Mythicals, Ultra Beasts, and Paradox Pokémon
Mythical Pokémon — Mew, Celebi, Jirachi, Deoxys, and onwards through Pecharunt — are part of the official National Dex and therefore part of this quiz. Ultra Beasts from Sun and Moon, including Nihilego, Buzzwole, and the rest of the UB roster, are in the pool. So are the Paradox Pokémon from Scarlet and Violet: the ancient forms like Great Tusk and Scream Tail, and the future forms like Iron Treads and Iron Moth.
Alternate formes that share a Pokédex number — Rotom's six appliance forms, Deoxys's four formes, Lycanroc's three forms — are treated as variants of the base entry rather than separate questions, since they share a National Dex number. The quiz focuses on species-level identification, not every possible forme.
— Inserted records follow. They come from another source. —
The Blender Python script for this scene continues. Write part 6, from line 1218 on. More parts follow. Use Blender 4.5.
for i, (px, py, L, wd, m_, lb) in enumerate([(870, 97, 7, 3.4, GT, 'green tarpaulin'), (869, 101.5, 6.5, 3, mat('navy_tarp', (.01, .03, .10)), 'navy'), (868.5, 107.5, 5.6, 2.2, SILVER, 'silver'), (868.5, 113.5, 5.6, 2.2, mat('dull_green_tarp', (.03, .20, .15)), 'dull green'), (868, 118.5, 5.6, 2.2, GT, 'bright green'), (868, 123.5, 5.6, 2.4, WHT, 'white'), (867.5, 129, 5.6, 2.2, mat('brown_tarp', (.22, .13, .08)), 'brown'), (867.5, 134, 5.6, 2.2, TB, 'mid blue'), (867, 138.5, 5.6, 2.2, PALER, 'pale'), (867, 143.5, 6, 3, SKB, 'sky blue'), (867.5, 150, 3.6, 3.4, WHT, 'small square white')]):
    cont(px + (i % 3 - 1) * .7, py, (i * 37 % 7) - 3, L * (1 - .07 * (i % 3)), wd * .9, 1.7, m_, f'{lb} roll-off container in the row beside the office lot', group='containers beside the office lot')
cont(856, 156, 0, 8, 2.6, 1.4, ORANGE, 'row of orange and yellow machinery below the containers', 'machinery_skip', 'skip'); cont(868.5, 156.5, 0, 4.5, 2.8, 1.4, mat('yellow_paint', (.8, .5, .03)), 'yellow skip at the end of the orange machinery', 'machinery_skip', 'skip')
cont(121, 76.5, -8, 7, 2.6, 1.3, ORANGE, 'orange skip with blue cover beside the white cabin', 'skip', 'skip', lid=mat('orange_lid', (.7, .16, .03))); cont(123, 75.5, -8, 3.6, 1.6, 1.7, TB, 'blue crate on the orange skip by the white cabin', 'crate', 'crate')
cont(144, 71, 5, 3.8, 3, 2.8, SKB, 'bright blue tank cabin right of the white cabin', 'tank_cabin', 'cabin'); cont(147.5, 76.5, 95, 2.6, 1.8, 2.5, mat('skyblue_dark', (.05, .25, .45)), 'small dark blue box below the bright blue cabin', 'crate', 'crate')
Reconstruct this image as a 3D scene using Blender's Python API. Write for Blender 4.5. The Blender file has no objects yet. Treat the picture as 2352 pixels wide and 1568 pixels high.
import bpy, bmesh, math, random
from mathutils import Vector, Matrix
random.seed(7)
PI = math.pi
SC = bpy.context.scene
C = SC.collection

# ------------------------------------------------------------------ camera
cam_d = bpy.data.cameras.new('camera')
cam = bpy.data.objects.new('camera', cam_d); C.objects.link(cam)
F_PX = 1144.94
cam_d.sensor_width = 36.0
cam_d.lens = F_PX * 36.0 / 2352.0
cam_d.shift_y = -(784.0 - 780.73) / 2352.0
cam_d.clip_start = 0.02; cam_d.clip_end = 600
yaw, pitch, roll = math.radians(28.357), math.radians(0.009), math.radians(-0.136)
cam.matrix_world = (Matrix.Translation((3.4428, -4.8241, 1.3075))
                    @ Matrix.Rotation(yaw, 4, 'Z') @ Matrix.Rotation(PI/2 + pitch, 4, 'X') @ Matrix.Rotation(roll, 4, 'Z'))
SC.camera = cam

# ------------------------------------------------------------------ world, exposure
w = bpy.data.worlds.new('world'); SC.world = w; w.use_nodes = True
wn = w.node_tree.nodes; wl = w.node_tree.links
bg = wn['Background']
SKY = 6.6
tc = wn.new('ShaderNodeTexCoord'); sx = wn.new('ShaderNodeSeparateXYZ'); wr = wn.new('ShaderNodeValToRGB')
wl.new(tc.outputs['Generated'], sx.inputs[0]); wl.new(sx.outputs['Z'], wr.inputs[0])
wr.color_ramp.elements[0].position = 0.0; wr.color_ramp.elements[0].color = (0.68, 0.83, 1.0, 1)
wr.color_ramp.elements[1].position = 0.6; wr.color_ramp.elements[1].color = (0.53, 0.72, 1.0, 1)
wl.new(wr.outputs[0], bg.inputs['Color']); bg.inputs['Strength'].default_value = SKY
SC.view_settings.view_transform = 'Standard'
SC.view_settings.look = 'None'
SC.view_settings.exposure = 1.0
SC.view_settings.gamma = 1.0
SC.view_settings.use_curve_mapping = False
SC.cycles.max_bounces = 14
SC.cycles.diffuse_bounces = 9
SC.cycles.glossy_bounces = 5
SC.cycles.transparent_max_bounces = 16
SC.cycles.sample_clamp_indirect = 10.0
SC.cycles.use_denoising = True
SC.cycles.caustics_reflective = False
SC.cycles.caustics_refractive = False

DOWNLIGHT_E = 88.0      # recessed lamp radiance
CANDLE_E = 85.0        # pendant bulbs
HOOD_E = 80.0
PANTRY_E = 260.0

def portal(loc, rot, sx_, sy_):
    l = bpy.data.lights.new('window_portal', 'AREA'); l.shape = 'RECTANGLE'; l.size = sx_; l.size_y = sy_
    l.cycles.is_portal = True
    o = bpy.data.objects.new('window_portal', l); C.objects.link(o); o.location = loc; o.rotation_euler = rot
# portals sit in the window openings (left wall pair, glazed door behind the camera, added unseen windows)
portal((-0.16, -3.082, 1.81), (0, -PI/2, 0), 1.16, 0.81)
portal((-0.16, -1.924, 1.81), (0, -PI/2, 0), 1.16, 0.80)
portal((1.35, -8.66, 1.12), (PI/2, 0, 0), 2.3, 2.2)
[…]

What makes this quiz different from a one-a-day game
Daily Pokémon games like Pokedle and PokeDoku are built around scarcity — one puzzle per day, a streak to protect, a result to share. That format rewards casual habit but doesn't help you close the gap on the 200 Pokémon you keep blanking. This quiz has no daily cap. Run through the full 1025 in one session, or drill a single generation repeatedly until the error rate drops.
Wrong answers here become data. The community error-rate leaderboard shows which Pokémon the player base as a whole misses most often, so you can see whether your Wo-Chien blank is universal or personal. That's a different kind of accountability than a daily streak counter.